As our story begins, Edison, an unknown inventor running his own startup, is focused on developing better hardware for telegraph operators. He is particularly focused on equipment for telegraph operators to be able to send voice messages over telegraph lines.
Cue the book:
The day after Edison had noted the idea for recording voice messages received by a telegraphy office, he came up with a variation. That evening, on 18 July 1877, when [his lab’s] midnight dinner had been consumed... [Edison] turned around to face [his assistant Charles Batchelor] and casually remarked, “Batch, if we had a point on this, we could make a record of some material which we could afterwards pull under the point, and it would give us the speech back.”
As soon as Edison had pointed it out, it seemed so obvious that they did not pause to appreciate... the suggestion. Everyone jumped up to rig a test... within an hour, they had the gizmo set up on the table... Edison sat down, leaned into the mouthpiece... [and] delivered the stock phrase the lab used to test telephone diaphragms: “Mary had a little lamb.”
...Batchelor reinserted the beginning of the [strip on which the phrase had been recorded]... out came “ary ad ell am.” “It was not fine talking,” Batchelor recalled, “but the shape of it was there.” The men celebrated with a whoop, shook hands with one another, and worked on. By breakfast the following morning, they had succeeded in getting clear articulation from waxed paper, the first recording medium—in the first midnight recording session.
...The discovery was treated suprisingly casually in the lab’s notebooks...
It was a singular moment in the modern history of invention, but, in the years that would follow, Edison would never tell the story the way it actually unfolded that summer, always moving the events from July 1877 to December. We may guess the reason why: in July, he and his assistants failed to appreciate what they had discovered. At the time, they were working feverishly to develop a set of working telephones to show their best prospect... Western Union... There was no time to pause and reflect on the incidental invention of what was the first working model of the phonograph...
The invention continued to be labeled in the notebooks with the broader rubric “speaking telegraph”, reflecting the assumption that it would be put to use in the telegraph office, recording messages. An unidentified staff member draw up a list of possible names for the machine, which included: tel-autograph, tel-autophone, “chronophone = time-announcer = speaking clock”, “didaskophone = teaching speaker = portable teacher”, “glottophone = language sounder or speaker”, “climatophone = weather announcer”, “klangophone = bird cry sounder”, “hulagmophone = barking sounder”...
...In October 1877, [Edison] wrote his father that he was “at present very hard up for cash,” but if his “speaking telegraph” was successful, he would receive an advance on royalties. The commercial potential of his still-unnamed recording apparatus remained out of sight...

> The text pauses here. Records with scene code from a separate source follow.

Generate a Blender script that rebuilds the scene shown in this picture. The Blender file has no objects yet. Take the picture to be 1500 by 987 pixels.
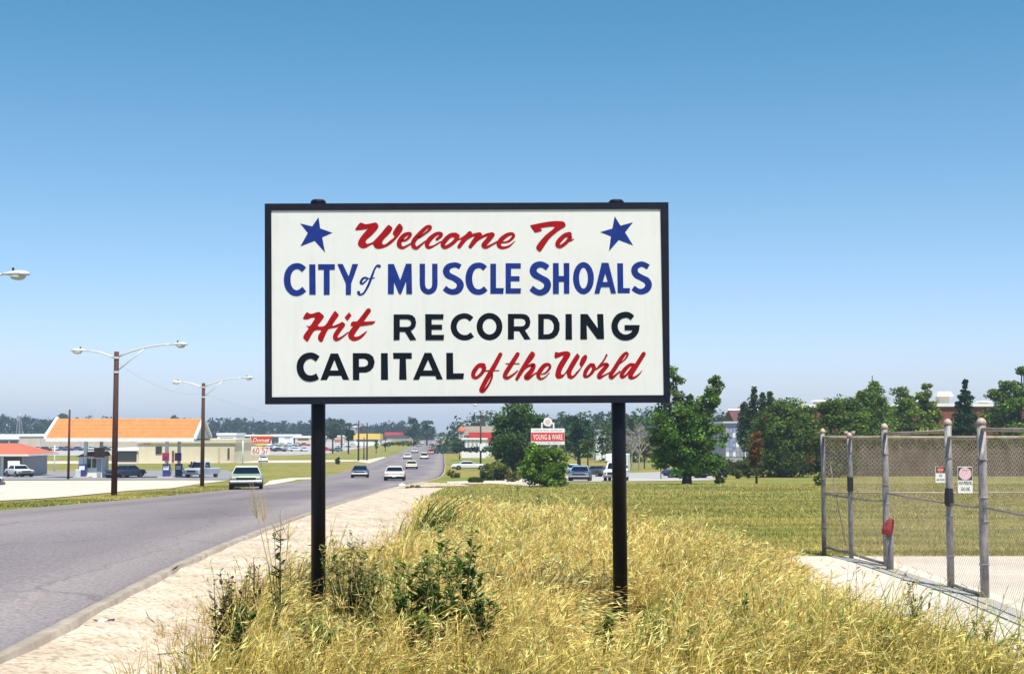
import bpy, math, random
import numpy as np
from mathutils import Vector, Matrix
from mathutils.geometry import tessellate_polygon

R = math.radians
S = bpy.context.scene
COL = S.collection
random.seed(7)
RNG = np.random.default_rng(7)

# ------------------------------------------------------------------ camera
W0, H0 = 1500.0, 987.0
F = 50.0 / 36.0 * 1500
EYE = 1.77
HORIZON = 630.0
PITCH = math.atan((HORIZON - H0 / 2) / F)
cam_d = bpy.data.cameras.new('camera')
cam_d.lens = 50; cam_d.sensor_width = 36
cam_d.clip_start = 0.1; cam_d.clip_end = 20000
cam = bpy.data.objects.new('camera', cam_d)
COL.objects.link(cam)
cam.location = (0, 0, EYE)
cam.rotation_euler = (math.pi / 2 + PITCH, 0, 0)
S.camera = cam
CP, SP = math.cos(PITCH), math.sin(PITCH)

# ------------------------------------------------------------------ light
SUN_DIR = Vector((0.17, -0.40, 1.0)).normalized()       # towards the sun
sun_el = math.asin(SUN_DIR.z)
sun_az = math.atan2(SUN_DIR.x, SUN_DIR.y)
w = bpy.data.worlds.new('World'); S.world = w; w.use_nodes = True
nt = w.node_tree
bg = nt.nodes['Background']
sky = nt.nodes.new('ShaderNodeTexSky')
sky.sky_type = 'NISHITA'; sky.sun_disc = False
sky.sun_elevation = sun_el
sky.sun_rotation = sun_az
sky.altitude = 150; sky.air_density = 1.0; sky.dust_density = 0.6; sky.ozone_density = 1.6
tcw = nt.nodes.new('ShaderNodeTexCoord'); spw = nt.nodes.new('ShaderNodeSeparateXYZ'); rpw = nt.nodes.new('ShaderNodeValToRGB')
nt.links.new(tcw.outputs['Generated'], spw.inputs[0]); nt.links.new(spw.outputs['Z'], rpw.inputs[0])
ew = rpw.color_ramp.elements                              # hue of old colour film: lavender low down, clear blue higher up
ew[0].position = 0.0; ew[0].color = (1.0, 1.04, 1.5, 1); ew[1].position = .42; ew[1].color = (.25, .86, 1.02, 1)
for p_, c_ in ((.05, (1.04, 1.12, 1.46, 1)), (.15, (.80, 1.05, 1.22, 1)), (.28, (.48, .96, 1.08, 1))):
    q_ = ew.new(p_); q_.color = c_
mxw = nt.nodes.new('ShaderNodeMixRGB'); mxw.blend_type = 'MULTIPLY'; mxw.inputs[0].default_value = 1
nt.links.new(sky.outputs[0], mxw.inputs[1]); nt.links.new(rpw.outputs[0], mxw.inputs[2])
nt.links.new(mxw.outputs[0], bg.inputs['Color'])
bg.inputs['Strength'].default_value = 0.085
sl = bpy.data.lights.new('sun', 'SUN'); sl.energy = 5.0; sl.angle = R(0.5); sl.color = (1.0, 0.955, 0.88)
so = bpy.data.objects.new('sun', sl); COL.objects.link(so)
so.rotation_euler = SUN_DIR.to_track_quat('Z', 'Y').to_euler()
S.view_settings.view_transform = 'Standard'
S.view_settings.look = 'None'
S.view_settings.gamma = 1.0
S.view_settings.exposure = 0.52
S.cycles.max_bounces = 6
S.cycles.volume_bounces = 0
S.cycles.transparent_max_bounces = 8


# ------------------------------------------------------------------ ground shape and pixel rays
PZ = [(-60, .0), (14, 0), (22, -.04), (32, -.22), (48, -.72), (62, -1.2), (79, -1.62), (105, -2.25), (141, -3.15),
      (190, -4.05), (264, -4.85), (400, -5.2), (700, -5.0), (1100, -4.0), (4000, -4.0)]
_px = np.array([a for a, b in PZ], float); _pz = np.array([b for a, b in PZ], float)


def _pchip(x):
    x = np.asarray(x, float)
    h = np.diff(_px); d = np.diff(_pz) / h
    m = np.zeros_like(_px)
    for i in range(1, len(_px) - 1):
        m[i] = 0 if d[i - 1] * d[i] <= 0 else (h[i - 1] + h[i]) / (h[i - 1] / d[i - 1] + h[i] / d[i])
    k = np.clip(np.searchsorted(_px, x, side='right') - 1, 0, len(h) - 1)
    t = np.clip((x - _px[k]) / h[k], 0, 1)
    return ((2 * t**3 - 3 * t**2 + 1) * _pz[k] + (t**3 - 2 * t**2 + t) * h[k] * m[k]
            + (-2 * t**3 + 3 * t**2) * _pz[k + 1] + (t**3 - t**2) * h[k] * m[k + 1])


_tabx = np.linspace(-60, 4000, 40601); _tabz = _pchip(_tabx)


def hz(y):
    return float(np.interp(y, _tabx, _tabz))


def ray(px, py):
    u, v = (px - W0 / 2), (H0 / 2 - py)
    return Vector((u, F * CP - v * SP, F * SP + v * CP))


def at(px, py, Y):
    d = ray(px, py); t = Y / d.y
    return Vector((d.x * t, Y, EYE + d.z * t))


def hit(px, py):
    """the point of the ground seen at a place of the photograph"""
    d = ray(px, py); d = d / d.y
    lo, hi = 4.0, 3800.0
    y = lo
    while y < hi and EYE + d.z * y > hz(y):
        y *= 1.02
    a, b = y / 1.02, y
    for _ in range(30):
        m = (a + b) / 2
        if EYE + d.z * m > hz(m): a = m
        else: b = m
    return Vector((d.x * b, b, hz(b)))


def ppm(Y):
    return F / Y            # photo pixels per metre at depth Y


# ------------------------------------------------------------------ tagging and mesh helpers
def tag(o, label=None, cat=None, group=None, kind=None):
    if label: o['label'] = label
    if cat: o['category'] = cat
    if group: o['group'] = group
    if kind: o['kind'] = kind
    return o


def empty(name, loc=(0, 0, 0), rz=0.0, label=None, cat=None, group=None):
    o = bpy.data.objects.new(name, None)
    COL.objects.link(o); o.location = loc; o.rotation_euler = (0, 0, rz)
    o.empty_display_size = 0.2
    return tag(o, label, cat, group)


class MB:
    def __init__(s):
        s.v = []; s.f = []

    def add(s, vs, fs):
        n = len(s.v); s.v += [tuple(p) for p in vs]; s.f += [tuple(i + n for i in f) for f in fs]
        return s

    def box(s, x0, x1, y0, y1, z0, z1):
        return s.add([(x0, y0, z0), (x1, y0, z0), (x1, y1, z0), (x0, y1, z0), (x0, y0, z1), (x1, y0, z1), (x1, y1, z1), (x0, y1, z1)],
                     [(0, 3, 2, 1), (4, 5, 6, 7), (0, 1, 5, 4), (1, 2, 6, 5), (2, 3, 7, 6), (3, 0, 4, 7)])

    def bbox(s, x0, x1, y0, y1, z0, z1, b):
        """box with its vertical and top edges chamfered by b"""
        def ring(i, z):
            return [(x0 + i + b, y0 + i, z), (x1 - i - b, y0 + i, z), (x1 - i, y0 + i + b, z), (x1 - i, y1 - i - b, z),
                    (x1 - i - b, y1 - i, z), (x0 + i + b, y1 - i, z), (x0 + i, y1 - i - b, z), (x0 + i, y0 + i + b, z)]
        return s.loft([ring(b * .7, z0), ring(0, z0 + b), ring(0, z1 - b), ring(b * .7, z1)])

    def loft(s, rings, cap=True, closed=True):
        n = len(rings[0]); vs = [p for r in rings for p in r]; fs = []
        m = n if closed else n - 1
        for i in range(len(rings) - 1):
            for j in range(m):
                a, b = i * n + j, i * n + (j + 1) % n
                fs.append((a, b, b + n, a + n))
        if cap:
            fs.append(tuple(range(n))[::-1]); fs.append(tuple(range((len(rings) - 1) * n, len(rings) * n)))
        return s.add(vs, fs)

    def tube(s, pts, rad, n=8, cap=True):
        pts = [Vector(p) for p in pts]
        if not isinstance(rad, (list, tuple)): rad = [rad] * len(pts)
        rings = []; up = None
        for i, p in enumerate(pts):
            d = (pts[min(i + 1, len(pts) - 1)] - pts[max(i - 1, 0)]).normalized()
            if up is None:
                up = Vector((0, 0, 1)) if abs(d.z) < .9 else Vector((0, 1, 0))
            a = d.cross(up).normalized(); b = a.cross(d).normalized(); up = b
            rings.append([p + (a * math.cos(2 * math.pi * k / n) + b * math.sin(2 * math.pi * k / n)) * rad[i] for k in range(n)])
        return s.loft(rings, cap)

    def prism(s, poly, y0, y1):
        """poly in x,z extruded along y"""
        n = len(poly)
        return s.loft([[(x, y0, z) for x, z in poly], [(x, y1, z) for x, z in poly]])

    def build(s, name, mat, parent=None, smooth=False):
        me = bpy.data.meshes.new(name)
        me.from_pydata(s.v, [], s.f); me.update()
        if mat: me.materials.append(mat)
        if smooth: me.shade_smooth()
        o = bpy.data.objects.new(name, me); COL.objects.link(o)
        if parent: o.parent = parent
        return o


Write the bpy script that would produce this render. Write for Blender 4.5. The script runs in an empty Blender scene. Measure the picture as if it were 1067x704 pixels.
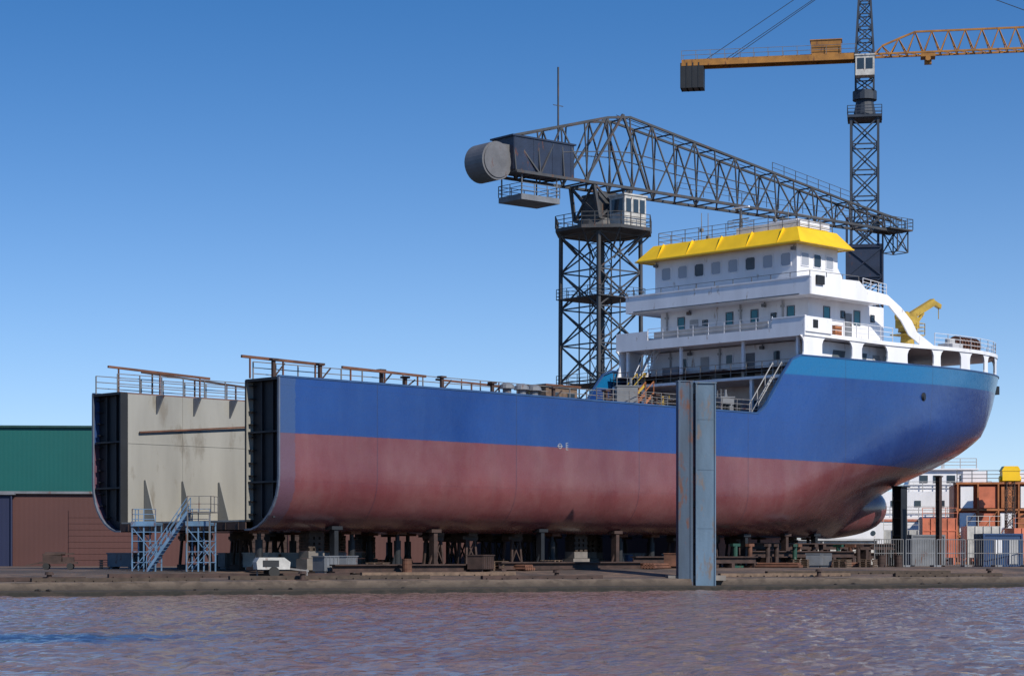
import bpy, math, random, bmesh
from mathutils import Vector, Matrix, noise
random.seed(7)
S=bpy.context.scene
COL=S.collection
# ------------------------------------------------------------------ materials
def nm(name):
    m=bpy.data.materials.new(name); m.use_nodes=True
    nt=m.node_tree; b=nt.nodes["Principled BSDF"]
    return m,nt,b
def MA(nt,op,a,b=None,c=None):
    n=nt.nodes.new("ShaderNodeMath"); n.operation=op
    for i,x in enumerate((a,b,c)):
        if x is None: continue
        if isinstance(x,(int,float)): n.inputs[i].default_value=x
        else: nt.links.new(x,n.inputs[i])
    return n.outputs[0]
def MIX(nt,f,a,b,mode='MIX'):
    n=nt.nodes.new("ShaderNodeMix"); n.data_type='RGBA'; n.blend_type=mode
    for k,x in ((0,f),(6,a),(7,b)):
        if isinstance(x,(int,float)): n.inputs[k].default_value=x
        elif isinstance(x,tuple): n.inputs[k].default_value=(x[0],x[1],x[2],1)
        else: nt.links.new(x,n.inputs[k])
    return n.outputs[2]
def NOISE(nt,vec,scale,detail=4,sc=(1,1,1),rough=.55,dist=0):
    mp=nt.nodes.new("ShaderNodeMapping"); mp.inputs["Scale"].default_value=sc
    nt.links.new(vec,mp.inputs[0])
    n=nt.nodes.new("ShaderNodeTexNoise"); n.inputs["Scale"].default_value=scale
    n.inputs["Detail"].default_value=detail; n.inputs["Roughness"].default_value=rough; n.inputs["Distortion"].default_value=dist
    nt.links.new(mp.outputs[0],n.inputs["Vector"]); return n.outputs[0]
def RAMP(nt,fac,a,b):
    n=nt.nodes.new("ShaderNodeMapRange"); n.inputs[1].default_value=a; n.inputs[2].default_value=b
    nt.links.new(fac,n.inputs[0]); return n.outputs[0]
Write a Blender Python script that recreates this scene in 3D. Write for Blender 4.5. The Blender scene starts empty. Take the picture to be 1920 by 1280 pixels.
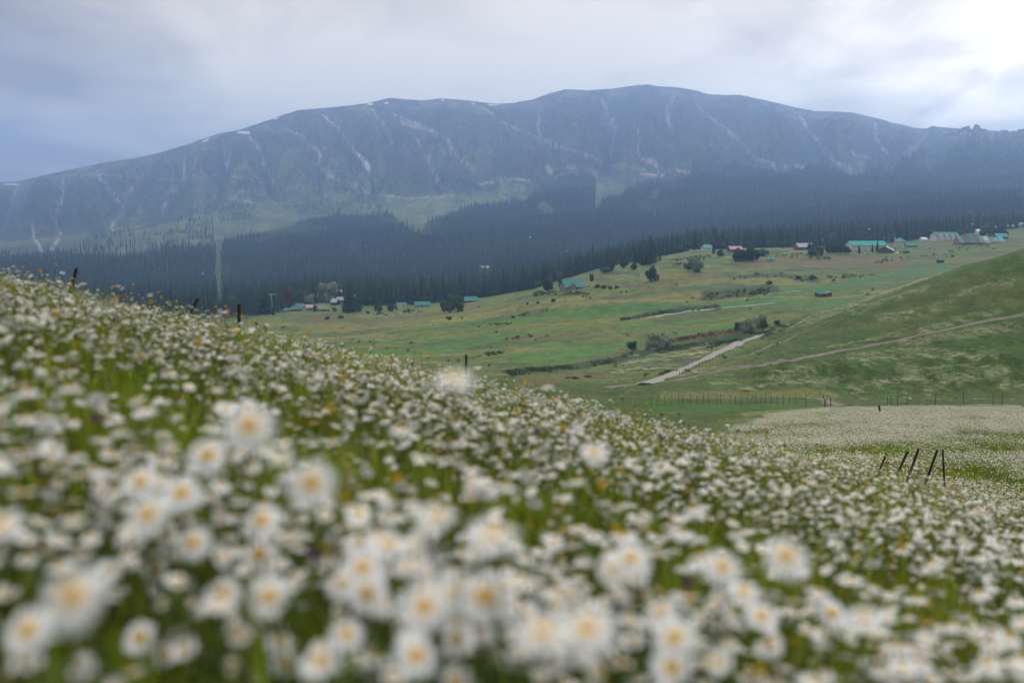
import bpy, bmesh, math, random
import numpy as np
from math import radians as R, pi
random.seed(7)
rng = np.random.default_rng(11)
scene = bpy.context.scene
C = scene.collection
F = 1867.0            # focal length in photograph pixels (36 mm sensor, 35 mm lens)
HZ = 430.0            # row of the horizon

# ------------------------------------------------------------------ camera
cd = bpy.data.cameras.new('camera'); cam = bpy.data.objects.new('camera', cd); C.objects.link(cam)
cd.sensor_width = 36.0; cd.lens = F / 1920 * 36.0
cam.location = (0, 0, 0); cam.rotation_euler = (R(90), 0, 0)
cd.shift_y = -(640 - HZ) / 1920
cd.clip_start = 0.05; cd.clip_end = 60000
cd.dof.use_dof = True; cd.dof.focus_distance = 90.0; cd.dof.aperture_fstop = 1.5
scene.camera = cam

# ------------------------------------------------------------------ sky, sun, exposure
SUN_AZ, SUN_EL = R(25.5), R(8.5)          # azimuth east of +Y
SD = (math.sin(SUN_AZ) * math.cos(SUN_EL), math.cos(SUN_AZ) * math.cos(SUN_EL), math.sin(SUN_EL))
world = bpy.data.worlds.new('World'); scene.world = world; world.use_nodes = True
wn, wl = world.node_tree.nodes, world.node_tree.links
wn.clear()
def wnode(t, **k):
    n = wn.new(t)
    for a, b in k.items(): setattr(n, a, b)
    return n
def wmath(op, a, b=None, c=None, clamp=False):
    n = wn.new('ShaderNodeMath'); n.operation = op; n.use_clamp = clamp
    for i, v in enumerate((a, b, c)):
        if v is None: continue
        if isinstance(v, (int, float)): n.inputs[i].default_value = v
        else: wl.new(v, n.inputs[i])
    return n.outputs[0]
def wmix(f, a, b, mode='MIX'):
    n = wn.new('ShaderNodeMix'); n.data_type = 'RGBA'; n.blend_type = mode
    if isinstance(f, (int, float)): n.inputs[0].default_value = f
    else: wl.new(f, n.inputs[0])
    for i, v in ((6, a), (7, b)):
        if isinstance(v, tuple): n.inputs[i].default_value = (*v, 1)
        else: wl.new(v, n.inputs[i])
    return n.outputs[2]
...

[A description of the phonograph in Scientific American in early November] set off a frenzy in America and Europe. The New York Sun was fascinated by the metaphysical implications of an invention that could play “echoes from dead voices”. The New York Times predicted [in an eerie foreshadowing of their bizarre coverage of the Internet in the mid-1990’s] that a large business would develop in “bottled sermons”, and wealthy connoisseurs would take pride in keeping “a well-stocked oratorical cellar.”
...Such was the authority of Scientific American’s imprimatur that all of this extraordinary attention was lavished not on the first working phonograph made for public inspection, but merely a description supplied by Edison’s assistant.
...By late November, Edison and his staff had caught onto the phonograph’s commercial potential as a gadget for entertainment... a list of possible uses for the phonograph was noted [by Edison and his staff], assembled apparently by free association: speaking toys (dogs, reptiles, humans), whistling toy train engines, music boxes, clocks and watches that announced the time. There was even an inkling of the future importance of personal music collections, here described as the machine for the whole family to enjoy, equipped with a thousand [music recordings], “giving endless amusement.”
...The first actual model, however, remained to be built... On 4 December 1877, Batchelor’s diary laconically noted, “[staff member John Kruesi] made phonograph today”; it received no more notice than the other entry, “working on speaking tel”, the invention [for telegraph operators] that continued to be at the top of the laboratory’s research agenda...
...On 7 December 1877, [Edison] walked into the New York office of Scientific American, placed a small machine on the editor’s desk, and with about a dozen people gathered around, turned the crank. “How do you do?” asked the machine, introducing itself crisply. “How do you like the phonograph?” It itself was feeling quite well, it assured its listeners, and then cordially bid everyone a good night...
...Having long worked within the world of telegraphic equipment, [Edison] had been perfectly placed to receive the technical inspiration for the phonograph. But that same world, oriented to a handful of giant industrial customers, had nothing in common with the consumer marketplace...
The story goes on and on—and you should read the book; it’s all like this.
The point is this:
If Thomas Edison didn’t know what he had when he invented the phonograph while he thought he was trying to create better industrial equipment for telegraph operators...
...what are the odds that you—or any entrepreneur—is going to have it all figured out up front?